A University of Exeter mathematician has been awarded more than £300,000 ($450,000) to study collective behaviour and decision-making patterns in animals in the wild

University of Exeter

Dr Colin Torney, a lecturer in the College of Engineering, Mathematics and Physical Sciences, is one of two UK-based researchers to have secured a grant from the US-based James S. McDonnell Foundation, which granted £9.6million ($14m) in research funding last year.

The 21st Century Science Initiative's Award for Studying Complex Systems will fund Dr Torney's four-year study into collective behaviour in animals in their natural environment and how they decide when and where to migrate. Working with international collaborators and colleagues at the University of Exeter, it will see him collecting data on the wildebeest of the Serengeti, caribou (reindeer) of northern Canada, salmon in the Pacific Northwest, and bar-headed geese on their migration across the Mongolian Steppe.

Dr Torney said: "Animal groups are a classic example of a complex system in which individuals must reconcile personal objectives with their social context. Long-range animal movement is often a multi-level process in which individuals aggregate, collective behaviour emerges, and conformity abounds. The purpose of this research is to explore these themes in a range of migrating animals".

By employing state-of-the-art robotics and computer vision software, the trajectories of animals will be recorded as they make their journeys. Analytical tools will be used to assess the role of sociality in movement decisions and investigate leadership roles, the effect of environmental cues, and the consequences of travelling in a group.
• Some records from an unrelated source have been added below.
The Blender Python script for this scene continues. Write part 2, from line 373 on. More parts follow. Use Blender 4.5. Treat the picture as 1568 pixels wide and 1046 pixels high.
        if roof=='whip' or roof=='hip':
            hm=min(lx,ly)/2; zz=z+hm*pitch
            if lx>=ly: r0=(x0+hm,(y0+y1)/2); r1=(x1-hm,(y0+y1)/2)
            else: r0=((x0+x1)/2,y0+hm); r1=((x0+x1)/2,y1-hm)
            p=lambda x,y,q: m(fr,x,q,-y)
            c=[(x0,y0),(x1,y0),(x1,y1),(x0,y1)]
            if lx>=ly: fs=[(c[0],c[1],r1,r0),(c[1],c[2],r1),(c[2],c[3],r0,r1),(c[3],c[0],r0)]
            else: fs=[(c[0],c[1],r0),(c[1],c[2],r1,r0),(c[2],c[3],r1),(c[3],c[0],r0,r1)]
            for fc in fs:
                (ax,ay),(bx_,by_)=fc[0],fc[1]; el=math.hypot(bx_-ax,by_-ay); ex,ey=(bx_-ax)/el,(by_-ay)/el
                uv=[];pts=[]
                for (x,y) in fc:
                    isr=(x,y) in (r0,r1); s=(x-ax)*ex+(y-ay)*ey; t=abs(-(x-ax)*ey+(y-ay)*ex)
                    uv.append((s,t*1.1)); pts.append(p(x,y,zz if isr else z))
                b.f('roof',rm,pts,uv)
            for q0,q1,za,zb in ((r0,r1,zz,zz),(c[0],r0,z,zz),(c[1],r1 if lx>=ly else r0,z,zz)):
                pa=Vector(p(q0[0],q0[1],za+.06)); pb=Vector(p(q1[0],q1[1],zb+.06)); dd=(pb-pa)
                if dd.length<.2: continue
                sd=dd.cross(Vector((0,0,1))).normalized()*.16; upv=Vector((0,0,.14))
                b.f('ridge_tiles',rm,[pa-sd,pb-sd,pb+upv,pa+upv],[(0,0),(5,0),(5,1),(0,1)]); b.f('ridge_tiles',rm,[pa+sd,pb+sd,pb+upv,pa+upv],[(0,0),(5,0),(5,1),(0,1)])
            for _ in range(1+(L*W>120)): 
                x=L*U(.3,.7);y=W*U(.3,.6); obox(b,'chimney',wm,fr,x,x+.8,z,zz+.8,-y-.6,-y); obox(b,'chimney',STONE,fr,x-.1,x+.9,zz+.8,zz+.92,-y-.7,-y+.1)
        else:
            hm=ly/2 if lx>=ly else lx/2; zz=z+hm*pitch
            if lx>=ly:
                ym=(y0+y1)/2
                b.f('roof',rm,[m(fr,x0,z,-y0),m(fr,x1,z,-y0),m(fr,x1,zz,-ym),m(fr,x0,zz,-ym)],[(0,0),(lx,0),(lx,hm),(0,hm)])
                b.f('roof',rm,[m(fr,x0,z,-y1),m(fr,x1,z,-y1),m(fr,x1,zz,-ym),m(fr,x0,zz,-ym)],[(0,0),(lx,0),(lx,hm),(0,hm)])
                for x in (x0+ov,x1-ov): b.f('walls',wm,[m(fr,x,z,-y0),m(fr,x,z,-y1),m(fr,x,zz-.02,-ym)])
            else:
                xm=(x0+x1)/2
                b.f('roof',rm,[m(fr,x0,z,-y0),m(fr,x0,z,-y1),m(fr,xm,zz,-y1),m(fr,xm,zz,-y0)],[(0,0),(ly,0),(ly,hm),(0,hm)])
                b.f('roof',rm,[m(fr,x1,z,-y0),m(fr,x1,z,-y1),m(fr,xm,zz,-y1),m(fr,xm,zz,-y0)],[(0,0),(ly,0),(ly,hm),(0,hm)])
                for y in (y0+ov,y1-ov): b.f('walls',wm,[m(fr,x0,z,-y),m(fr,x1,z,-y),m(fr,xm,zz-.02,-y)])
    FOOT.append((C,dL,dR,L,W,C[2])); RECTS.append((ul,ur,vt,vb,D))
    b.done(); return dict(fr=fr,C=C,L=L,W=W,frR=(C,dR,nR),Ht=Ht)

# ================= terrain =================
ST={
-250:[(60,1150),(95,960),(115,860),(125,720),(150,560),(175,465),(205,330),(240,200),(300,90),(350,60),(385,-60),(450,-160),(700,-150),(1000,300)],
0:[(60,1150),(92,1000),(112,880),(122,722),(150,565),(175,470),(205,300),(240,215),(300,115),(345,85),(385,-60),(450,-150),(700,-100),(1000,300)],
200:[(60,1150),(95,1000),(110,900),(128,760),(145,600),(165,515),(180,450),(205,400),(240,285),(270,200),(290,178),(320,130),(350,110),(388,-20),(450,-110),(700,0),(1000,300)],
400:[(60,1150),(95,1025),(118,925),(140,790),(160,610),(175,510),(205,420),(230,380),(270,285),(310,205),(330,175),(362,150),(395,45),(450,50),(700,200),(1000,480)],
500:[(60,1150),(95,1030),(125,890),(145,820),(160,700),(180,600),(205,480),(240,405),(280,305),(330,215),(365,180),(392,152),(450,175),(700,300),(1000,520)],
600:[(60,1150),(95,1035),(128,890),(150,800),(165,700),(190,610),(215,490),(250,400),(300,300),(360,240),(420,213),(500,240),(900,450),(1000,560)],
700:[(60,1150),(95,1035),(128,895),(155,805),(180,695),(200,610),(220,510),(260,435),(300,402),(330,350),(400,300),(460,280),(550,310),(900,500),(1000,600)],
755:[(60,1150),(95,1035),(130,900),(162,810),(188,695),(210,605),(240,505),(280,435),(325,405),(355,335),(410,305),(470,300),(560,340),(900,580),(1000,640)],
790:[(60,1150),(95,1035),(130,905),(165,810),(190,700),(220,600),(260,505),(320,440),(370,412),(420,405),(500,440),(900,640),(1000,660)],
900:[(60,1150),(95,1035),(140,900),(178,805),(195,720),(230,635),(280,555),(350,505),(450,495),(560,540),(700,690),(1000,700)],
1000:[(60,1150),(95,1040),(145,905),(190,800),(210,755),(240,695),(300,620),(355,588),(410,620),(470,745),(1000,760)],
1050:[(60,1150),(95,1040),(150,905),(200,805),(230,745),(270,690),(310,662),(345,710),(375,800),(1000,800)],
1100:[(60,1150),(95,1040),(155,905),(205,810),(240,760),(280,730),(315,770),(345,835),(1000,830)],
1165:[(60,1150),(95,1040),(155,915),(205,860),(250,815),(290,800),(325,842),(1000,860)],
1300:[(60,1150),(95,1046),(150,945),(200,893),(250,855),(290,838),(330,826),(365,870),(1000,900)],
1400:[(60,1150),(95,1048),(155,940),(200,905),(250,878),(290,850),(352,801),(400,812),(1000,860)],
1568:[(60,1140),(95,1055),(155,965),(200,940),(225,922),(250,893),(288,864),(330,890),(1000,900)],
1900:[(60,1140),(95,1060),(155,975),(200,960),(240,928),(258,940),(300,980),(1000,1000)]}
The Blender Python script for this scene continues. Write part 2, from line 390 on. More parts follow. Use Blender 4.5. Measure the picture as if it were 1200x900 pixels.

In this way a taxonomy of collective movement will be created.

This will be used to investigate the feedback between the collective and the individual, with the aim of understanding the role of social influence, and its impacts on the stability and robustness of these migrations.

Dr Torney's project started last September when he visited Victoria Island in the Canadian Arctic, with graduate student Leon DeBell, and they used drones to film the movement of caribou herds as they crossed the sea ice on their way to wintering grounds. The goal was to understand how these herds decide when and where to migrate. The project will assist efforts to protect this migration from the impacts of climate change and commercial development in the region.